- Stated exercise
Print out each entry below exactly, please.

- Information shown
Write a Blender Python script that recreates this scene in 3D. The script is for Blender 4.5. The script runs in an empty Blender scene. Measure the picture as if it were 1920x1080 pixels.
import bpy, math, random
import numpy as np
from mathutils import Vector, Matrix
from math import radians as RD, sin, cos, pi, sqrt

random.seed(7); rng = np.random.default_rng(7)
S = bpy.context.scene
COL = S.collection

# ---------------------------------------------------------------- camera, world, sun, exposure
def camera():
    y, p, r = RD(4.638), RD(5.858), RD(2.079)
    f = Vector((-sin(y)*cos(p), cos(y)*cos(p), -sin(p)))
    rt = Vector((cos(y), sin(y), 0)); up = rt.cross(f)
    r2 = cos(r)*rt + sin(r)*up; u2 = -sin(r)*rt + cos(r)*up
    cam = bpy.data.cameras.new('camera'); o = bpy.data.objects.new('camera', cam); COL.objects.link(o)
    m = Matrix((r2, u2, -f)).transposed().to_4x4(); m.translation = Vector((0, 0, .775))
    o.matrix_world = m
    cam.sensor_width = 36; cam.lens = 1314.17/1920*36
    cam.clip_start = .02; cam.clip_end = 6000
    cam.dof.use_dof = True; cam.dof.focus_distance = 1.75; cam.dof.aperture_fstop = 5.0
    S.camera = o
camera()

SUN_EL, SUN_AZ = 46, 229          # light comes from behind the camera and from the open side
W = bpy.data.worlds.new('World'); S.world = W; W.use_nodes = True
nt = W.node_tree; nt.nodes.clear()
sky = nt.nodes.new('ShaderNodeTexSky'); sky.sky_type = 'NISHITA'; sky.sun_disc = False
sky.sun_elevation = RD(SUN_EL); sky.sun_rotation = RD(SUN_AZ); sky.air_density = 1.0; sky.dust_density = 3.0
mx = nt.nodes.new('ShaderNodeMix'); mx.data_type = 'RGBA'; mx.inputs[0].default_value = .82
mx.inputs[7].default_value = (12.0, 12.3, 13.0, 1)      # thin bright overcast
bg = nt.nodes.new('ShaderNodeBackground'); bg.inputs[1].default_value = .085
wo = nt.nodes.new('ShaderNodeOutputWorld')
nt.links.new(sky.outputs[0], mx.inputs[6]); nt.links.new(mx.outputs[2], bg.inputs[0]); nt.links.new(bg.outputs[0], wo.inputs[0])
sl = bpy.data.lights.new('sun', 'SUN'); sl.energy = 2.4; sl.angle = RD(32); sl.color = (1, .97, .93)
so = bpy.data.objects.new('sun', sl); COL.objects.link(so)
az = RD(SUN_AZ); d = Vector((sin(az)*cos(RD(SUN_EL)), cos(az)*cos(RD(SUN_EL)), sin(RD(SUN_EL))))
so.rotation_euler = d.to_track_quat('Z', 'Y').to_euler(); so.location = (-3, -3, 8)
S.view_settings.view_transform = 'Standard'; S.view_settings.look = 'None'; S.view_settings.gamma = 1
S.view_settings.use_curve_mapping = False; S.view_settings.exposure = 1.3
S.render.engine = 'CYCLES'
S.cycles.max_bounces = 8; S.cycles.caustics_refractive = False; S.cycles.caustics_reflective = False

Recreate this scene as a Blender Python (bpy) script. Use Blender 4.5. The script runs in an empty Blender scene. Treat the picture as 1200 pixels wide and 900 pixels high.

- Problem solution
Write a Blender Python script that recreates this scene in 3D. The script is for Blender 4.5. The script runs in an empty Blender scene. Measure the picture as if it were 1920x1080 pixels.
import bpy, math, random
import numpy as np
from mathutils import Vector, Matrix
from math import radians as RD, sin, cos, pi, sqrt

random.seed(7); rng = np.random.default_rng(7)
S = bpy.context.scene
COL = S.collection

# ---------------------------------------------------------------- camera, world, sun, exposure
def camera():
    y, p, r = RD(4.638), RD(5.858), RD(2.079)
    f = Vector((-sin(y)*cos(p), cos(y)*cos(p), -sin(p)))
    rt = Vector((cos(y), sin(y), 0)); up = rt.cross(f)
    r2 = cos(r)*rt + sin(r)*up; u2 = -sin(r)*rt + cos(r)*up
    cam = bpy.data.cameras.new('camera'); o = bpy.data.objects.new('camera', cam); COL.objects.link(o)
    m = Matrix((r2, u2, -f)).transposed().to_4x4(); m.translation = Vector((0, 0, .775))
    o.matrix_world = m
    cam.sensor_width = 36; cam.lens = 1314.17/1920*36
    cam.clip_start = .02; cam.clip_end = 6000
    cam.dof.use_dof = True; cam.dof.focus_distance = 1.75; cam.dof.aperture_fstop = 5.0
    S.camera = o
camera()

SUN_EL, SUN_AZ = 46, 229          # light comes from behind the camera and from the open side
W = bpy.data.worlds.new('World'); S.world = W; W.use_nodes = True
nt = W.node_tree; nt.nodes.clear()
sky = nt.nodes.new('ShaderNodeTexSky'); sky.sky_type = 'NISHITA'; sky.sun_disc = False
sky.sun_elevation = RD(SUN_EL); sky.sun_rotation = RD(SUN_AZ); sky.air_density = 1.0; sky.dust_density = 3.0
mx = nt.nodes.new('ShaderNodeMix'); mx.data_type = 'RGBA'; mx.inputs[0].default_value = .82
mx.inputs[7].default_value = (12.0, 12.3, 13.0, 1)      # thin bright overcast
bg = nt.nodes.new('ShaderNodeBackground'); bg.inputs[1].default_value = .085
wo = nt.nodes.new('ShaderNodeOutputWorld')
nt.links.new(sky.outputs[0], mx.inputs[6]); nt.links.new(mx.outputs[2], bg.inputs[0]); nt.links.new(bg.outputs[0], wo.inputs[0])
sl = bpy.data.lights.new('sun', 'SUN'); sl.energy = 2.4; sl.angle = RD(32); sl.color = (1, .97, .93)
so = bpy.data.objects.new('sun', sl); COL.objects.link(so)
az = RD(SUN_AZ); d = Vector((sin(az)*cos(RD(SUN_EL)), cos(az)*cos(RD(SUN_EL)), sin(RD(SUN_EL))))
so.rotation_euler = d.to_track_quat('Z', 'Y').to_euler(); so.location = (-3, -3, 8)
S.view_settings.view_transform = 'Standard'; S.view_settings.look = 'None'; S.view_settings.gamma = 1
S.view_settings.use_curve_mapping = False; S.view_settings.exposure = 1.3
S.render.engine = 'CYCLES'
S.cycles.max_bounces = 8; S.cycles.caustics_refractive = False; S.cycles.caustics_reflective = False

Recreate this scene as a Blender Python (bpy) script. Use Blender 4.5. The script runs in an empty Blender scene. Treat the picture as 1200 pixels wide and 900 pixels high.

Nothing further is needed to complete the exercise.